En “The Derry Girls” se cuentan las aventuras de cinco adolescentes, estudiantes de secundaria, en la ciudad de Londonderry (para los protestantes probritánicos) o Derry (para los católicos proirlandeses) en la Irlanda del Norte de los años noventa, con el IRA atentando, con el ejército británico en todas partes, con algaradas, barricadas, revueltas y manifestaciones permanentes, con el alto el fuego, con las negociaciones, con el Acuerdo de Viernes Santo, con el referéndum. Las cinco chicas protagonistas (una es un chico, se llama James, es inglés y no es homosexual, pero como él se define en uno de los capítulos como una Chica Derry, no seré yo quien se lo niegue) estudian en un colegio católico, se consideran irlandesas (fenianas), tienen personalidades muy distintas y forman una unidad.

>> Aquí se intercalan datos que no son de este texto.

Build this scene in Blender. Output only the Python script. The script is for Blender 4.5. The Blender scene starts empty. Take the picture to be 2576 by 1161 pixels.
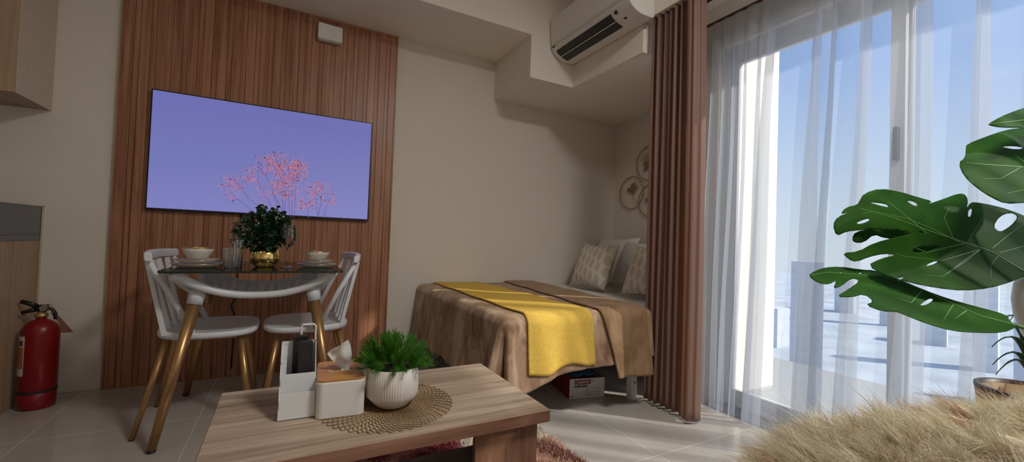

La serie es muy divertida. Las situaciones. Los diálogos. Los personajes. Tan divertida como humana. Es el mayor mérito que le doy: cómo te conquista. No desde el humor sino desde el sentimiento. Erin, Michelle, Orla, Clare, James. Son cinco y son una. Y son nuestras cinco. Su suerte es la nuestra. Sus despropósitos, sus éxitos, sus alegrías, sus problemas, sus aventuras, sus dramas los compartimos. Y no sólo ellas cinco. Hay una primera fila de personajes secundarios que también nos adoptan (todas las madres, especialmente la de Erin. Y el abuelo Joe). Una segunda fila donde estarían el tío Colm (qué personaje), el padre Peter (y su pelo), Eammon, Ciaran, el tendero (fabuloso), a los cuales sentimos también. Y también hay otros dos personajes, tal vez secundarios pero esenciales. Para la serie. Para mi recuerdo: la hermana Michael y el padre de Erin, Gerry, el personaje que más crece a lo largo de la serie. No hay frase ni gesto en ellos dos que no sea para enmarcar. Para celebrar. Para admirar. Desde luego que detrás hay una guionista. Y una directora. Es la misma (Lisa McGee). Y también está la música, que juega su papel y muy bien jugado (“Rock the boat” nunca volverá a ser la misma canción). Cada episodio es una historia. En cada episodio hemos reído y nos hemos emocionado. Todos los capítulos nos llevaron por el camino de la alegría, de la melancolía, de la ironía, de la esperanza. Todos los episodios nos enseñaron el camino de la felicidad. Y despedirse de ese camino…no es fácil.
Y terminó la última escena. Y no nos movimos. Como cuando, especialmente con las películas de Woody Allen, nos quedábamos sentados en la butaca a leer los créditos, con la excusa de la música, hasta que encendían las luces. No nos movimos. Nos cogimos de la mano. Nos abrazamos. Quisimos decir algo. Callamos. Y, en silencio, huérfanos, tristes, negándonos a despedirnos, no nos movimos.